— BEGIN —

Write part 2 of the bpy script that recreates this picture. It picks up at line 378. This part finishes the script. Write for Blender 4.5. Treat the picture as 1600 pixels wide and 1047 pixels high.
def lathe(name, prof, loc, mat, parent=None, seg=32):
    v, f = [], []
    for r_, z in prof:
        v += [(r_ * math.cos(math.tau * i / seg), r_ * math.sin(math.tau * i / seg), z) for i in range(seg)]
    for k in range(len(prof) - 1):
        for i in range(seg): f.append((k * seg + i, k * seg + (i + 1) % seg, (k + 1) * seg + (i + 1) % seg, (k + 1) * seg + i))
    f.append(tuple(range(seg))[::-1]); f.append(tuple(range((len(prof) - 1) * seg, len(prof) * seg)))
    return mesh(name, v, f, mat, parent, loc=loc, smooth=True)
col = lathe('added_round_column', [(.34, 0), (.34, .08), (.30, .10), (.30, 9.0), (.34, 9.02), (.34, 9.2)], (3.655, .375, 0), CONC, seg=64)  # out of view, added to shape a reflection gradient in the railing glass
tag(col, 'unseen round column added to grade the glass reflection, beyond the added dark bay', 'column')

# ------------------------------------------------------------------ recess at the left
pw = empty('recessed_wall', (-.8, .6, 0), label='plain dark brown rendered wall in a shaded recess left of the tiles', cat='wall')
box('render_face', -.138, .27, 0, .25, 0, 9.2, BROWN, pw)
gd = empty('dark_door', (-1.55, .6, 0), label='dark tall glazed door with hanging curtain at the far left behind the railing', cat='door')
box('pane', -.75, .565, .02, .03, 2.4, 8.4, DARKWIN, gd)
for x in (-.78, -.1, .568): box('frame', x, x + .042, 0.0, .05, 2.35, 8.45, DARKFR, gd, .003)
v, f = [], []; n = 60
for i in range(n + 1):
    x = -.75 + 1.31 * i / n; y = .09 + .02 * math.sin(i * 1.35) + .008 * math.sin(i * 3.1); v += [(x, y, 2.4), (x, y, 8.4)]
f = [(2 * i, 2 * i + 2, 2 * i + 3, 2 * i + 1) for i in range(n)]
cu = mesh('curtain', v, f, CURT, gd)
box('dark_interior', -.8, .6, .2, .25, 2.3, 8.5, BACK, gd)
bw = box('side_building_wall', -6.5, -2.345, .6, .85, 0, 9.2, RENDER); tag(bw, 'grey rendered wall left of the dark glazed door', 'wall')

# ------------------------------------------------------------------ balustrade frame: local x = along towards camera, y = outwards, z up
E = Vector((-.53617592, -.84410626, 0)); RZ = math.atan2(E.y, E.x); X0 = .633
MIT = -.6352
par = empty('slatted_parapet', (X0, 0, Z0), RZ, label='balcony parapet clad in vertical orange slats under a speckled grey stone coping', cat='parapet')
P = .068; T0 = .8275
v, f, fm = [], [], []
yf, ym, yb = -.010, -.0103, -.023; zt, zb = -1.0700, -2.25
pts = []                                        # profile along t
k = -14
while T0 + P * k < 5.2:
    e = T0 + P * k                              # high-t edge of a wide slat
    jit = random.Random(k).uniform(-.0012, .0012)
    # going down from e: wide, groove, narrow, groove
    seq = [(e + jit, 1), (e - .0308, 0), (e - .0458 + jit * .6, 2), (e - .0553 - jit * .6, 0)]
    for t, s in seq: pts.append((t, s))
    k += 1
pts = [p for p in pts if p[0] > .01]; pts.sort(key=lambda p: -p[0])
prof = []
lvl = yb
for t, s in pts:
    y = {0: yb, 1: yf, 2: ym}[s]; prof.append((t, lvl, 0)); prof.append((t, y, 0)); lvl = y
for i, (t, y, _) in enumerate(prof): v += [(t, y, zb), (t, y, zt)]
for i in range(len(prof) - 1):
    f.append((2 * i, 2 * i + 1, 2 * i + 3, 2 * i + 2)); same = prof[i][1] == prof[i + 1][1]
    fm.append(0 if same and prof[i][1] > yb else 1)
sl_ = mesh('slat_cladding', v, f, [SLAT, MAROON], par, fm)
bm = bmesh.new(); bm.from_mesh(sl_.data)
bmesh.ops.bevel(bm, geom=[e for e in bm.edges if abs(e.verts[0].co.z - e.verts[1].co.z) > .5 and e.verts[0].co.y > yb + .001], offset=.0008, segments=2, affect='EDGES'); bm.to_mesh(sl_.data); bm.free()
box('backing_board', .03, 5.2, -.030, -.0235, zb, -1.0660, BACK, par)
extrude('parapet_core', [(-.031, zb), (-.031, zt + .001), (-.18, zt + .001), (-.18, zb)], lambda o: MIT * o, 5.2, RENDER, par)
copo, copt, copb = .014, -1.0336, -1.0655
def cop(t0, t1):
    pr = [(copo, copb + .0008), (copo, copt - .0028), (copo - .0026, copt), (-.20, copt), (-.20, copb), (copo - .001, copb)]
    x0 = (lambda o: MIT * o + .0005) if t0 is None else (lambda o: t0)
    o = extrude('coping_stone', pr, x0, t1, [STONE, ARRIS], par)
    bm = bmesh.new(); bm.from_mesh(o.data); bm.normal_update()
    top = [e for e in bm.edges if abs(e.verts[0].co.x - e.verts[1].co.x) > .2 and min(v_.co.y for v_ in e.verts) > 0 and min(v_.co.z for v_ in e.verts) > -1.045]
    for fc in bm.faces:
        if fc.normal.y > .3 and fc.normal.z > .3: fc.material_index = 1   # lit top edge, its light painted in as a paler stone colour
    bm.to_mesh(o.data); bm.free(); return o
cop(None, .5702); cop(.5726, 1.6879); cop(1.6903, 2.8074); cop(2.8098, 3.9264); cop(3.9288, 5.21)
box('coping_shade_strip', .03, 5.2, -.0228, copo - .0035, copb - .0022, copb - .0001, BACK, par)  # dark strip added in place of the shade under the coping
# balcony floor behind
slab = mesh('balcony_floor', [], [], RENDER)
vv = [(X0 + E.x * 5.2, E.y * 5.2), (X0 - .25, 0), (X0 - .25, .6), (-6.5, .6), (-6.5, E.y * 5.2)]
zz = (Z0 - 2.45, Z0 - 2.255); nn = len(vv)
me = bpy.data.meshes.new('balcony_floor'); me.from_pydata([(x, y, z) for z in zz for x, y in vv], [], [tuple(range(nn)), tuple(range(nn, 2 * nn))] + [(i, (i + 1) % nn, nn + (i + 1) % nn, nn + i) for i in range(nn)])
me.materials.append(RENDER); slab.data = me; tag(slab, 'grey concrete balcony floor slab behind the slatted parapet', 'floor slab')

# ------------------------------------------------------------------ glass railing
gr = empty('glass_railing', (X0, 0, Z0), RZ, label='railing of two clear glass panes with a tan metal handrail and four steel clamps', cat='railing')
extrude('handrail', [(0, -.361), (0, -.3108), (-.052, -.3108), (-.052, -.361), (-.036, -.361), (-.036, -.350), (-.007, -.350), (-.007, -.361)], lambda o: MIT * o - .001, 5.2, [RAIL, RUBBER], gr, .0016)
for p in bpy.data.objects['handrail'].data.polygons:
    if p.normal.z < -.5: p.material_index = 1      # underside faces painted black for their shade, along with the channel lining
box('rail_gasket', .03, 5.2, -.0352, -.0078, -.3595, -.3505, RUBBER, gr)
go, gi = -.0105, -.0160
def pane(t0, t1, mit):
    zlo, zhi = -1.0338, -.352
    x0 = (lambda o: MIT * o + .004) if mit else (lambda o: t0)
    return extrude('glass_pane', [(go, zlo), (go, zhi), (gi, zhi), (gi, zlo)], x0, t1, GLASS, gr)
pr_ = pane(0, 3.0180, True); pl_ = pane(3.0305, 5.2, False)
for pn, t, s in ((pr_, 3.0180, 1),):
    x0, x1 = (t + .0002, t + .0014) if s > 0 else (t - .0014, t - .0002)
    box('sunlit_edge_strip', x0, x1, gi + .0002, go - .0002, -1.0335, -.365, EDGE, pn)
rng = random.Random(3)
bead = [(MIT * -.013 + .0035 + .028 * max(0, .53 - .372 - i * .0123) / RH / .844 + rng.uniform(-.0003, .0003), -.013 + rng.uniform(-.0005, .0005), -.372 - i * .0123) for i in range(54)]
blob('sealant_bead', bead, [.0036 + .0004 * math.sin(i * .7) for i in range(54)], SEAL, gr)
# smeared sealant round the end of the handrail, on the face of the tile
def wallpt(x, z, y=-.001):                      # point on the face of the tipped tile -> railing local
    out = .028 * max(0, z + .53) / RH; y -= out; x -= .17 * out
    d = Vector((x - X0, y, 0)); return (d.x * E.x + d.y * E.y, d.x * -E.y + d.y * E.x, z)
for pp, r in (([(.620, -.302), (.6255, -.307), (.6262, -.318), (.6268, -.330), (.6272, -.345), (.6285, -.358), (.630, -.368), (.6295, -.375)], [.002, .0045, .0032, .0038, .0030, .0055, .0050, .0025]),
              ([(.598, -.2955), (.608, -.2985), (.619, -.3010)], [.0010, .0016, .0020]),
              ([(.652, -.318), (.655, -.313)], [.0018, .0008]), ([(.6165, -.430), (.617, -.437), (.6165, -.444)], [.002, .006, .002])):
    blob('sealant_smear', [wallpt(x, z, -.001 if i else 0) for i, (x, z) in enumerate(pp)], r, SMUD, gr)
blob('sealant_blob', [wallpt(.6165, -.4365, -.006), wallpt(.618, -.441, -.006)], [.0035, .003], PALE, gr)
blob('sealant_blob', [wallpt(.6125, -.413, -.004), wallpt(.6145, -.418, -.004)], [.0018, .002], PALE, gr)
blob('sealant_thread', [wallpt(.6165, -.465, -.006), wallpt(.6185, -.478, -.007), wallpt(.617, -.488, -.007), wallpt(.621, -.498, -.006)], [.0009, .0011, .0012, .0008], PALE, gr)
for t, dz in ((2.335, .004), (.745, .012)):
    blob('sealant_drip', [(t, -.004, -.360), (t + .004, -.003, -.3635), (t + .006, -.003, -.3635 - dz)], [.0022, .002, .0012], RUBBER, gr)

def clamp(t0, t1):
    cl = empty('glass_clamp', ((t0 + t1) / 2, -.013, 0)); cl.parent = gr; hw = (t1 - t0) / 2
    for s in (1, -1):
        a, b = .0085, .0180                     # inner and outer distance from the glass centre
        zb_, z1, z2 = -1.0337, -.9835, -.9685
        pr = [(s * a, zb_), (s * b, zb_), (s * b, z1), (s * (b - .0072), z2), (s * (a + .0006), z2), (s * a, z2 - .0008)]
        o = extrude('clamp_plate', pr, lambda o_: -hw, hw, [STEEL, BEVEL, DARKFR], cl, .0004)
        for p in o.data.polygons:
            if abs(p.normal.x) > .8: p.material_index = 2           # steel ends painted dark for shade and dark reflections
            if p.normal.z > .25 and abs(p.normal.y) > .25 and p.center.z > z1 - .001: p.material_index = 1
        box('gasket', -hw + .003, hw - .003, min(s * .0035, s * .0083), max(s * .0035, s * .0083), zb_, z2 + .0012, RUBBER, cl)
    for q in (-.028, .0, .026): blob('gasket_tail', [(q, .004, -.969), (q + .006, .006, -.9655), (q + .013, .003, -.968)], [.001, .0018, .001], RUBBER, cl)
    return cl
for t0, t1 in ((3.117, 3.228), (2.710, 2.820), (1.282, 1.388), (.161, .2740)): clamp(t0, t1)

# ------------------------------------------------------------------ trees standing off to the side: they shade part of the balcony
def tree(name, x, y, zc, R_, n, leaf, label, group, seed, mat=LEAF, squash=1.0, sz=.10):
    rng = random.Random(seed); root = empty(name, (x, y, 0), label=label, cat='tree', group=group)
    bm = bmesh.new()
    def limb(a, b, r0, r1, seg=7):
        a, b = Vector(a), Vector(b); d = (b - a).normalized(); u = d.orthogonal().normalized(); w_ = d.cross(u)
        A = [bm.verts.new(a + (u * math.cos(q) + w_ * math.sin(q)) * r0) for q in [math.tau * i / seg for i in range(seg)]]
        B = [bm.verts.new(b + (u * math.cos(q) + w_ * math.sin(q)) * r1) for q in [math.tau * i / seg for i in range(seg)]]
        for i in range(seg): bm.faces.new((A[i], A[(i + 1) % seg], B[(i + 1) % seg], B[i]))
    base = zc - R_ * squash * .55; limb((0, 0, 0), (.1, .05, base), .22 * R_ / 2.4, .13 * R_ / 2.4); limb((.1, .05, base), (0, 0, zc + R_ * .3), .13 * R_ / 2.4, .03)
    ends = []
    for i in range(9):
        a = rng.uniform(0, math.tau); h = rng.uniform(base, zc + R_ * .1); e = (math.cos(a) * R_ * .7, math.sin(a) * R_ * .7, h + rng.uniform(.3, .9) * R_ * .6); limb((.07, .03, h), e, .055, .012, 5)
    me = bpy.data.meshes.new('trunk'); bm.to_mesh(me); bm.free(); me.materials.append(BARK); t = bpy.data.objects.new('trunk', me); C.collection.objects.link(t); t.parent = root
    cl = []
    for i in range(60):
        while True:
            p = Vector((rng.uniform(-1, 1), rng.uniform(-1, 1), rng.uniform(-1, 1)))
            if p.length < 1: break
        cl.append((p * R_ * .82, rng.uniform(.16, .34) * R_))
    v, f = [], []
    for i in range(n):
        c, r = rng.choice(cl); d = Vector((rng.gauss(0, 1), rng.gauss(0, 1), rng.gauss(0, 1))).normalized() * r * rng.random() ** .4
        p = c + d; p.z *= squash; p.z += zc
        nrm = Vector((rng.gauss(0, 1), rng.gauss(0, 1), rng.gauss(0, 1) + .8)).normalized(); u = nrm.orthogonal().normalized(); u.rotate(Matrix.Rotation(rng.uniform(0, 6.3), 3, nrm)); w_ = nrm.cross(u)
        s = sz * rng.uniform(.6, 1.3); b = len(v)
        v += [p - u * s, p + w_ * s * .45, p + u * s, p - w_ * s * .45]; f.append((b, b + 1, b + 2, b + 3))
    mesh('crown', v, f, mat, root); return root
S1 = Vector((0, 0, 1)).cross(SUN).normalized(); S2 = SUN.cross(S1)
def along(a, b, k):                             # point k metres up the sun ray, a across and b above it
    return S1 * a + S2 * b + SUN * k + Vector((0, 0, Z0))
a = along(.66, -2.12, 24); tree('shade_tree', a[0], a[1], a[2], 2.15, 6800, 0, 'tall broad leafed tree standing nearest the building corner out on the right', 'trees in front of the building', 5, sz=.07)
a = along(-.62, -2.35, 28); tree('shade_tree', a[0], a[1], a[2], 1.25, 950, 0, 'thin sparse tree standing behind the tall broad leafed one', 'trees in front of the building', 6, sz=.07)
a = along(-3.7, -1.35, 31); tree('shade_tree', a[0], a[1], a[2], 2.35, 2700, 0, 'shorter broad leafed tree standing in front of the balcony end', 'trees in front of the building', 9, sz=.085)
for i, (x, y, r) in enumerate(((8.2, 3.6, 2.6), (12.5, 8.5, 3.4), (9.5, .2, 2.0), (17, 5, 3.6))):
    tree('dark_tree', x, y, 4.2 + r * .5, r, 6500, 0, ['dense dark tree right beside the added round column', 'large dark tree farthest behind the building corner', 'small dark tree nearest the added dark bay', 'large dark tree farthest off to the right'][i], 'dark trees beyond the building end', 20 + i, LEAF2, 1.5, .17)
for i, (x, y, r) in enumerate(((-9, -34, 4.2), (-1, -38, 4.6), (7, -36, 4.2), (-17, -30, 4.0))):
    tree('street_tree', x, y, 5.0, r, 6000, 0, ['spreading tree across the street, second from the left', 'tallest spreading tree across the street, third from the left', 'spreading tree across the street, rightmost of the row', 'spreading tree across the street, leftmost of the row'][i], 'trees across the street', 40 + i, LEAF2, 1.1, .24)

— END —

* [AIM]
Reproduce verbatim only this range: the first line of the material through the line that contains "glazed door', 'wall')", inclusive.

* [THE SOLUTION]
Write part 2 of the bpy script that recreates this picture. It picks up at line 378. This part finishes the script. Write for Blender 4.5. Treat the picture as 1600 pixels wide and 1047 pixels high.
def lathe(name, prof, loc, mat, parent=None, seg=32):
    v, f = [], []
    for r_, z in prof:
        v += [(r_ * math.cos(math.tau * i / seg), r_ * math.sin(math.tau * i / seg), z) for i in range(seg)]
    for k in range(len(prof) - 1):
        for i in range(seg): f.append((k * seg + i, k * seg + (i + 1) % seg, (k + 1) * seg + (i + 1) % seg, (k + 1) * seg + i))
    f.append(tuple(range(seg))[::-1]); f.append(tuple(range((len(prof) - 1) * seg, len(prof) * seg)))
    return mesh(name, v, f, mat, parent, loc=loc, smooth=True)
col = lathe('added_round_column', [(.34, 0), (.34, .08), (.30, .10), (.30, 9.0), (.34, 9.02), (.34, 9.2)], (3.655, .375, 0), CONC, seg=64)  # out of view, added to shape a reflection gradient in the railing glass
tag(col, 'unseen round column added to grade the glass reflection, beyond the added dark bay', 'column')

# ------------------------------------------------------------------ recess at the left
pw = empty('recessed_wall', (-.8, .6, 0), label='plain dark brown rendered wall in a shaded recess left of the tiles', cat='wall')
box('render_face', -.138, .27, 0, .25, 0, 9.2, BROWN, pw)
gd = empty('dark_door', (-1.55, .6, 0), label='dark tall glazed door with hanging curtain at the far left behind the railing', cat='door')
box('pane', -.75, .565, .02, .03, 2.4, 8.4, DARKWIN, gd)
for x in (-.78, -.1, .568): box('frame', x, x + .042, 0.0, .05, 2.35, 8.45, DARKFR, gd, .003)
v, f = [], []; n = 60
for i in range(n + 1):
    x = -.75 + 1.31 * i / n; y = .09 + .02 * math.sin(i * 1.35) + .008 * math.sin(i * 3.1); v += [(x, y, 2.4), (x, y, 8.4)]
f = [(2 * i, 2 * i + 2, 2 * i + 3, 2 * i + 1) for i in range(n)]
cu = mesh('curtain', v, f, CURT, gd)
box('dark_interior', -.8, .6, .2, .25, 2.3, 8.5, BACK, gd)
bw = box('side_building_wall', -6.5, -2.345, .6, .85, 0, 9.2, RENDER); tag(bw, 'grey rendered wall left of the dark glazed door', 'wall')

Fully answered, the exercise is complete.